§ YOUR INSTRUCTIONS
Exclude images, then output the remaining data verbatim.

━━ AVAILABLE DATA

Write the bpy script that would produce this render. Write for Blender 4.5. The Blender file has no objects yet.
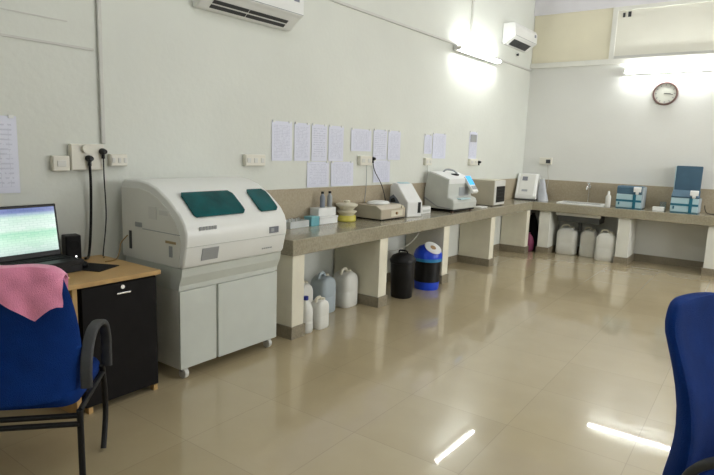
import bpy, bmesh, math, random
from mathutils import Vector, Matrix
random.seed(4)
PI = math.pi
SC = bpy.context.scene
COL = SC.collection

# ------------------------------------------------------------------ camera
YAW, PITCH, ROLL = math.radians(35.578), math.radians(-8.943), math.radians(2.039)
cam = bpy.data.cameras.new('camera'); cam.sensor_width = 36.0; cam.lens = 558.146 / 714 * 36
cam.clip_start = 0.05
camo = bpy.data.objects.new('camera', cam); COL.objects.link(camo)
camo.location = (0, 0, 1.5)
camo.rotation_mode = 'QUATERNION'
fw = Vector((-math.sin(YAW) * math.cos(PITCH), math.cos(YAW) * math.cos(PITCH), math.sin(PITCH)))
rt0 = Vector((math.cos(YAW), math.sin(YAW), 0)); up0 = rt0.cross(fw)
rt = rt0 * math.cos(ROLL) + up0 * math.sin(ROLL); up = -rt0 * math.sin(ROLL) + up0 * math.cos(ROLL)
camo.rotation_quaternion = Matrix((rt, up, -fw)).transposed().to_quaternion()
SC.camera = camo

# ------------------------------------------------------------------ light and exposure
SC.view_settings.view_transform = 'Standard'; SC.view_settings.look = 'None'
SC.view_settings.gamma = 1.0; SC.view_settings.use_curve_mapping = False
SC.view_settings.exposure = 0.56
w = bpy.data.worlds.new('world'); SC.world = w; w.use_nodes = True
w.node_tree.nodes['Background'].inputs[0].default_value = (0.75, 0.85, 1.0, 1)
w.node_tree.nodes['Background'].inputs[1].default_value = 1.0
TUBE_STRENGTH = 66.0
def area(name, loc, rot, sx, sy, power, color):
    l = bpy.data.lights.new(name, 'AREA'); l.shape = 'RECTANGLE'; l.size = sx; l.size_y = sy
    l.energy = power; l.color = color
    o = bpy.data.objects.new(name, l); COL.objects.link(o); o.location = loc; o.rotation_euler = rot
    return o
# added fill for daylight through two assumed windows of the right-hand wall (out of the frame)
for yy, pw in ((4.4, 26), (7.2, 74)):
    area('window_daylight', (3.52, yy, 1.95), (0, PI / 2, 0), 1.4, 1.6, pw, (1.0, 0.99, 0.98))

# ------------------------------------------------------------------ materials
MATS = {}
def mat(name, c, rough=0.5, metal=0.0, vary=0.06, scale=8.0, bump=0.0, bscale=60.0, spec=0.5, trans=0.0, alpha=1.0, coat=0.0, ior=1.45):
    if name in MATS: return MATS[name]
    m = bpy.data.materials.new(name); m.use_nodes = True
    nt = m.node_tree; b = nt.nodes['Principled BSDF']
    b.inputs['Roughness'].default_value = rough; b.inputs['Metallic'].default_value = metal
    b.inputs['Specular IOR Level'].default_value = spec; b.inputs['IOR'].default_value = ior
    b.inputs['Transmission Weight'].default_value = trans; b.inputs['Alpha'].default_value = alpha
    b.inputs['Coat Weight'].default_value = coat
    tc = nt.nodes.new('ShaderNodeTexCoord'); n = nt.nodes.new('ShaderNodeTexNoise')
    n.inputs['Scale'].default_value = scale; n.inputs['Detail'].default_value = 5
    nt.links.new(tc.outputs['Object'], n.inputs['Vector'])
    r = nt.nodes.new('ShaderNodeValToRGB'); r.color_ramp.elements[0].position = 0.3; r.color_ramp.elements[1].position = 0.7
    r.color_ramp.elements[0].color = tuple(max(0, x * (1 - vary)) for x in c) + (1,)
    r.color_ramp.elements[1].color = tuple(min(1, x * (1 + vary)) for x in c) + (1,)
    nt.links.new(n.outputs['Fac'], r.inputs['Fac']); nt.links.new(r.outputs['Color'], b.inputs['Base Color'])
    if bump:
        n2 = nt.nodes.new('ShaderNodeTexNoise'); n2.inputs['Scale'].default_value = bscale; n2.inputs['Detail'].default_value = 3
        nt.links.new(tc.outputs['Object'], n2.inputs['Vector'])
        bp = nt.nodes.new('ShaderNodeBump'); bp.inputs['Strength'].default_value = bump; bp.inputs['Distance'].default_value = 0.01
        nt.links.new(n2.outputs['Fac'], bp.inputs['Height']); nt.links.new(bp.outputs['Normal'], b.inputs['Normal'])
    MATS[name] = m
    return m
def emit(name, c, s):
    if name in MATS: return MATS[name]
    m = bpy.data.materials.new(name); m.use_nodes = True; nt = m.node_tree
    nt.nodes.remove(nt.nodes['Principled BSDF']); e = nt.nodes.new('ShaderNodeEmission')
    e.inputs[0].default_value = tuple(c) + (1,); e.inputs[1].default_value = s
    nt.links.new(e.outputs[0], nt.nodes['Material Output'].inputs[0]); MATS[name] = m
    return m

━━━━

§ OUTPUT BELOW
Write the bpy script that would produce this render. Write for Blender 4.5. The Blender file has no objects yet.
import bpy, bmesh, math, random
from mathutils import Vector, Matrix
random.seed(4)
PI = math.pi
SC = bpy.context.scene
COL = SC.collection

# ------------------------------------------------------------------ camera
YAW, PITCH, ROLL = math.radians(35.578), math.radians(-8.943), math.radians(2.039)
cam = bpy.data.cameras.new('camera'); cam.sensor_width = 36.0; cam.lens = 558.146 / 714 * 36
cam.clip_start = 0.05
camo = bpy.data.objects.new('camera', cam); COL.objects.link(camo)
camo.location = (0, 0, 1.5)
camo.rotation_mode = 'QUATERNION'
fw = Vector((-math.sin(YAW) * math.cos(PITCH), math.cos(YAW) * math.cos(PITCH), math.sin(PITCH)))
rt0 = Vector((math.cos(YAW), math.sin(YAW), 0)); up0 = rt0.cross(fw)
rt = rt0 * math.cos(ROLL) + up0 * math.sin(ROLL); up = -rt0 * math.sin(ROLL) + up0 * math.cos(ROLL)
camo.rotation_quaternion = Matrix((rt, up, -fw)).transposed().to_quaternion()
SC.camera = camo

# ------------------------------------------------------------------ light and exposure
SC.view_settings.view_transform = 'Standard'; SC.view_settings.look = 'None'
SC.view_settings.gamma = 1.0; SC.view_settings.use_curve_mapping = False
SC.view_settings.exposure = 0.56
w = bpy.data.worlds.new('world'); SC.world = w; w.use_nodes = True
w.node_tree.nodes['Background'].inputs[0].default_value = (0.75, 0.85, 1.0, 1)
w.node_tree.nodes['Background'].inputs[1].default_value = 1.0
TUBE_STRENGTH = 66.0
def area(name, loc, rot, sx, sy, power, color):
    l = bpy.data.lights.new(name, 'AREA'); l.shape = 'RECTANGLE'; l.size = sx; l.size_y = sy
    l.energy = power; l.color = color
    o = bpy.data.objects.new(name, l); COL.objects.link(o); o.location = loc; o.rotation_euler = rot
    return o
# added fill for daylight through two assumed windows of the right-hand wall (out of the frame)
for yy, pw in ((4.4, 26), (7.2, 74)):
    area('window_daylight', (3.52, yy, 1.95), (0, PI / 2, 0), 1.4, 1.6, pw, (1.0, 0.99, 0.98))

# ------------------------------------------------------------------ materials
MATS = {}
def mat(name, c, rough=0.5, metal=0.0, vary=0.06, scale=8.0, bump=0.0, bscale=60.0, spec=0.5, trans=0.0, alpha=1.0, coat=0.0, ior=1.45):
    if name in MATS: return MATS[name]
    m = bpy.data.materials.new(name); m.use_nodes = True
    nt = m.node_tree; b = nt.nodes['Principled BSDF']
    b.inputs['Roughness'].default_value = rough; b.inputs['Metallic'].default_value = metal
    b.inputs['Specular IOR Level'].default_value = spec; b.inputs['IOR'].default_value = ior
    b.inputs['Transmission Weight'].default_value = trans; b.inputs['Alpha'].default_value = alpha
    b.inputs['Coat Weight'].default_value = coat
    tc = nt.nodes.new('ShaderNodeTexCoord'); n = nt.nodes.new('ShaderNodeTexNoise')
    n.inputs['Scale'].default_value = scale; n.inputs['Detail'].default_value = 5
    nt.links.new(tc.outputs['Object'], n.inputs['Vector'])
    r = nt.nodes.new('ShaderNodeValToRGB'); r.color_ramp.elements[0].position = 0.3; r.color_ramp.elements[1].position = 0.7
    r.color_ramp.elements[0].color = tuple(max(0, x * (1 - vary)) for x in c) + (1,)
    r.color_ramp.elements[1].color = tuple(min(1, x * (1 + vary)) for x in c) + (1,)
    nt.links.new(n.outputs['Fac'], r.inputs['Fac']); nt.links.new(r.outputs['Color'], b.inputs['Base Color'])
    if bump:
        n2 = nt.nodes.new('ShaderNodeTexNoise'); n2.inputs['Scale'].default_value = bscale; n2.inputs['Detail'].default_value = 3
        nt.links.new(tc.outputs['Object'], n2.inputs['Vector'])
        bp = nt.nodes.new('ShaderNodeBump'); bp.inputs['Strength'].default_value = bump; bp.inputs['Distance'].default_value = 0.01
        nt.links.new(n2.outputs['Fac'], bp.inputs['Height']); nt.links.new(bp.outputs['Normal'], b.inputs['Normal'])
    MATS[name] = m
    return m
def emit(name, c, s):
    if name in MATS: return MATS[name]
    m = bpy.data.materials.new(name); m.use_nodes = True; nt = m.node_tree
    nt.nodes.remove(nt.nodes['Principled BSDF']); e = nt.nodes.new('ShaderNodeEmission')
    e.inputs[0].default_value = tuple(c) + (1,); e.inputs[1].default_value = s
    nt.links.new(e.outputs[0], nt.nodes['Material Output'].inputs[0]); MATS[name] = m
    return m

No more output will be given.